Haven Safety AI Launches AI-Native Platform to Tackle Workplace Safety

When a serious workplace injury occurs, the aftermath follows a familiar pattern: witness interviews, scattered documents, manual data entry, and weeks of analysis before anyone understands what went wrong. For decades, this has been the standard approach to safety investigations across high-risk industries. But Joseph Hanna, co-founder and CEO of Haven Safety AI, believes there’s a better way—and he’s betting that artificial intelligence is the key to unlocking it.

“Every serious incident leaves behind a trail of signals, but today those signals are scattered across interviews, documents, and disconnected systems. We built Haven to connect those dots automatically.” — Joseph Hanna, Co-Founder and CEO of Haven Safety AI

A $160 Billion Problem with a Tech Gap

Workplace safety remains one of the most operationally critical yet technologically underserved functions inside large enterprises. Despite years of investment in reporting and compliance programs, the industry has hit a serious injury and fatality (SIF) plateau—serious incidents and fatalities persist even as organizations pour resources into traditional safety measures.

The economic toll is staggering. Workplace injuries cost the U.S. economy more than $160 billion each year, according to industry estimates. Beyond the financial impact, these incidents carry irreparable human costs that affect workers, families, and communities.

The problem isn’t a lack of data—most organizations collect vast amounts of safety information. The challenge lies in making sense of it. Traditional safety investigations generate complex, unstructured data that most organizations still analyze manually, creating delays and inconsistencies that can mean the difference between preventing the next incident and documenting the last one.

From Reactive Reporting to Proactive Prevention

Haven Safety AI officially launched this week as an AI-native platform designed to help organizations investigate incidents faster, uncover systemic risk, and prevent serious injuries before they occur. The company was co-founded in partnership with The AES Corporation (NYSE:AES), a global energy company operating in 12 countries, and AI Fund, the venture studio founded by renowned AI researcher Andrew Ng.

havenSIGHT automatically collects witness statements, processes images, and captures frontline observations through an intelligent interface that guides structured data collection.

havenEDGE analyzes incidents, surfaces causal patterns using AI, and recommends corrective actions grounded in both regulatory standards and an organization’s historical data.

havenIMPACT tracks outcomes over time and identifies leading indicators of future risk, transforming isolated incidents into predictive intelligence.

“Safety investigations are critical and their outcomes affect human lives, regulatory compliance, and organizational trust. By combining modern AI with deep domain context, the Haven team are on a trajectory to dramatically improve both the speed and quality of decision-making in high-consequence safety investigations.” — Andrew Ng, Managing General Partner at AI Fund

Real-World Validation in Energy and Beyond

The platform didn’t emerge from a vacuum. After a year and a half of building, testing, and field validation, Haven is now live and initially focused on industries with complex operations and elevated risk profiles—including energy, utilities, construction, manufacturing, and logistics.

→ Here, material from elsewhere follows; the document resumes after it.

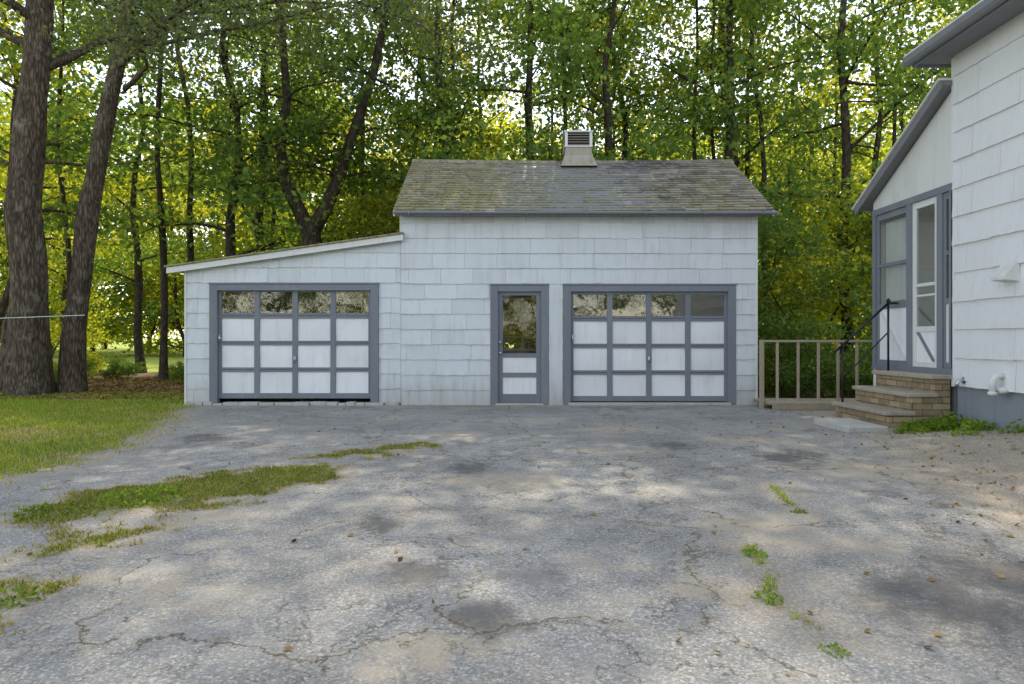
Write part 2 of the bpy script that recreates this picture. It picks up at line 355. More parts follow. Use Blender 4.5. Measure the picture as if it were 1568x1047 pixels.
def branch(mb,p0,az,el,L,r,cc,rnd,depth=0,droop=.15,seg=6,cs=.45):
    pts=[Vector(p0)]; d=Vector((math.cos(az)*math.cos(el),math.sin(az)*math.cos(el),math.sin(el))); n=6
    for i in range(n):
        d=(d+Vector((rnd.gauss(0,.16),rnd.gauss(0,.16),rnd.gauss(0,.1)-droop*.3*i/n))).normalized(); pts.append(pts[-1]+d*L/n)
    mb.tube(pts,[r*(1-.85*i/n) for i in range(n+1)],seg,False)
    for i in range(2 if depth==0 else 1,n+1):
        p=pts[i]
        q=L*cs; k=int(q)+(1 if rnd.random()<q-int(q) else 0)
        for _ in range(k): cc.append((p.x+rnd.gauss(0,.35),p.y+rnd.gauss(0,.35),p.z+rnd.gauss(0,.22)))
        if depth<1 and rnd.random()<.8:
            branch(mb,p,az+rnd.choice([-1,1])*rnd.uniform(.5,1.1),el*.5+rnd.uniform(-.2,.3),L*rnd.uniform(.3,.5),r*.35,cc,rnd,depth+1,droop,5,cs*1.6)
def make_tree(seed,H,r0,cb,cr,nb,per,leaf,path=None,flat=.45,spread=.45,bend=.5,cs=.45,seg=12,flare=1.5):
    rnd=random.Random(seed); mb=MB(); cc=[]
    if path is None:
        n=12; path=[];rad=[];ox=oy=0
        for i in range(n+1):
            path.append((ox,oy,H*i/n)); ox+=rnd.gauss(0,bend*.35); oy+=rnd.gauss(0,bend*.35)
        rad=[r0*(1-.9*(i/n)**1.1) for i in range(n+1)]
    else:
        path=[Vector(p) for p in path]; n=len(path)-1
        rad=[r0*(1-.72*(path[i][2]/H)) for i in range(n+1)]
    path=[Vector(p) for p in path]
    fp=[];fr=[]
    for i in range(len(path)-1):
        for k in range(4):
            f=k/4; fp.append(path[i].lerp(path[i+1],f)); fr.append(rad[i]*(1-f)+rad[i+1]*f)
    fp.append(path[-1]); fr.append(rad[-1])
    for i,p in enumerate(fp):
        fr[i]*=1+(flare-1)*math.exp(-max(p.z,0)/.45)
    fp.insert(0,fp[0]-Vector((0,0,.3))); fr.insert(0,fr[0]*1.1)
    mb.tube(fp,fr,seg,False,.25)
    for b in range(nb):
        f=(b+rnd.random())/nb; z=cb+(H*.97-cb)*f
        j=0
        while j<len(fp)-2 and fp[j+1].z<z:j+=1
        p=fp[j]; prof=math.sin(math.pi*min(1,.25+.72*f))**.8
        L=cr*(.35+.75*prof)*rnd.uniform(.75,1.15)
        branch(mb,p,b*2.4+rnd.uniform(-.5,.5),rnd.uniform(.0,.55)+.35*f,L,min(fr[j]*.45,.04+.015*L),cc,rnd,0,.2,6,cs)
    C=clusters(cc,per,spread,flat)
    return mb.mesh('trunk',True),leaf_mesh('foliage',C,leaf,leaf*.62)
def tree_obj(name,meshes,loc,rot=0,sc=1,bm=None,lm=None,parent=None):
    if parent is None:
        e=empty(name,loc); e.rotation_euler=(0,0,rot); e.scale=(sc,)*3
        par=e
    out=[]
    for nm,me,mat in (('trunk',meshes[0],bm or M_barkd),('foliage',meshes[1],lm or M_leafA)):
        o=bpy.data.objects.new(nm,me); COL.objects.link(o)
        if not me.materials: me.materials.append(None)
        o.material_slots[0].link='OBJECT'; o.material_slots[0].material=mat
        if parent is None: o.parent=par
        else:
            o.parent=parent; o.location=loc; o.rotation_euler=(0,0,rot); o.scale=(sc,)*3
VT=[make_tree(20+i,19.5,.16,4.0,3.4,20,20,.20,cs=.28,spread=.40,bend=.4) for i in range(4)]
VP=[make_tree(30+i,20,.11,9.0,2.2,10,16,.19,cs=.30,spread=.40,seg=8,bend=.3) for i in range(2)]
VS=[make_tree(40+i,5.5,.05,.7,1.6,12,20,.16,cs=.75,spread=.30,flare=1.1,seg=8) for i in range(2)]
VB=[make_tree(50+i,1.5,.02,.15,1.0,10,24,.11,cs=1.3,spread=.18,flare=1.,seg=6) for i in range(2)]
VF=[make_tree(70+i,19,.16,1.0,4.8,26,12,.38,cs=.25,spread=.80,seg=6) for i in range(2)]
print('leaves',[len(m[1].polygons) for m in VT+VP+VS+VB+VF])

# individually visible trees
big1=make_tree(101,19,.40,7.0,6.0,16,20,.13,path=[(0,0,0),(-.05,0,2),(-.15,0,4.2),(-.1,.1,6.2),(.05,.2,8.5),(.1,.3,12),(.4,.3,16),(.6,.3,19)],cs=.28,seg=24,flare=1.3)
tree_obj('maple_tree',big1,(-10.85,15.4,0),bm=M_bark,lm=M_leafC)
big2=make_tree(102,18,.25,8,5.0,14,20,.13,path=[(0,0,0),(.05,0,1.5),(.35,0,4.2),(.9,0,7),(1.5,-.1,9.5),(2.2,-.2,13),(2.6,-.3,18)],cs=.28,seg=20,flare=1.35)
tree_obj('maple_tree',big2,(-10.3,16,0),bm=M_bark,lm=M_leafC)
tree_obj('maple_tree',VT[2],(-12.3,16.6,0),rot=1,sc=1.0,bm=M_bark,lm=M_leafA)
# drooping limb over the lean-to
mb=MB(); cc=[]; rnd=random.Random(5)
for (p,az,el,L) in [((0,0,0),-.28,.10,6.2),((.2,0,.6),-.05,.22,7.2),((.1,0,-.8),-.45,-.02,4.6),((.3,0,1.5),.2,.3,7.5),((0,0,1.2),-.75,.2,5.5),((.1,0,.2),-.15,.0,7.0),((.1,0,.9),-.4,.12,6.8)]:
    branch(mb,p,az,el,L,.06,cc,rnd,0,.35,8,.46)
limb=(mb.mesh('limb',True),leaf_mesh('foliage',clusters(cc,30,.33,.4),.11,.065))
tree_obj('maple_limb',limb,(-9.15,15.95,7.9),bm=M_bark,lm=M_leafC)
# forked tree
mb=MB(); cc=[]; rnd=random.Random(9)
mb.tube([(0,0,-.3),(0,0,1.5),(.05,0,3.6),(.0,0,4.4)],[.36,.30,.26,.25],16,False,.2)
l1=[(0,0,4.2),(-.35,0,4.9),(-.75,0,5.7),(-.85,0,6.6),(-.7,.1,8),(-.9,.2,10.5),(-1.2,.2,14)]; l2=[(0,0,4.2),(.4,0,4.9),(.8,0,5.8),(1.15,0,6.9),(1.7,.1,8.6),(2.2,.1,11),(2.4,0,15)]
for l in (l1,l2):
    mb.tube(l,[.22,.19,.16,.14,.12,.09,.04],12,False,.2)
    for i in range(2,7):
        for k in range(3): branch(mb,l[i],rnd.uniform(0,6.28),rnd.uniform(0,.5),rnd.uniform(2,3.4),.04,cc,rnd,0,.2,6,.26)
fk=(mb.mesh('trunk',True),leaf_mesh('foliage',clusters(cc,20,.40,.45),.18,.11))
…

AES Corporation, one of Haven’s co-founding partners, has been instrumental in shaping the platform through real-world deployment. The company’s Chief Product Officer and President of AES Next, Chris Shelton, sees Haven as a fundamental shift in how safety programs operate.

“We are committed to using every tool we can to see our team members home safely at the end of every workday,” Shelton said. “Haven allows our crews and safety teams to quickly digest more insights than traditional tools on the market, going from incident, to cause, to corrective actions at unprecedented speed and scale.”

The platform’s value proposition extends beyond faster investigations. By developing institutional memory over time, Haven enables predictive insights and earlier intervention—shifting the paradigm from documenting what happened to preventing what could happen next.

The Broader Implications for Industrial AI

Haven’s launch comes at a pivotal moment for AI adoption in industrial settings. While consumer-facing AI applications have captured headlines, the real transformation may be happening in less visible but higher-stakes domains—safety, operations, and risk management.

The approach Haven takes—combining structured domain knowledge with modern AI capabilities—represents a growing trend in enterprise AI. Rather than replacing human expertise, the platform augments safety teams with intelligent tools that handle data synthesis and pattern recognition while leaving critical decisions to experienced professionals.

Market observers are watching closely to see whether this model can scale across industries and geographies. The addressable market is substantial: any organization with field operations, complex machinery, or regulatory safety requirements represents a potential customer.

For now, Haven’s focus on high-risk industries with demonstrated need—energy, utilities, construction—provides a clear path to proving value before expanding into adjacent markets. The question isn’t whether AI can improve safety outcomes; Haven’s early deployments suggest it can. The real test will be whether organizations are ready to move beyond legacy approaches and embrace a fundamentally different way of managing risk.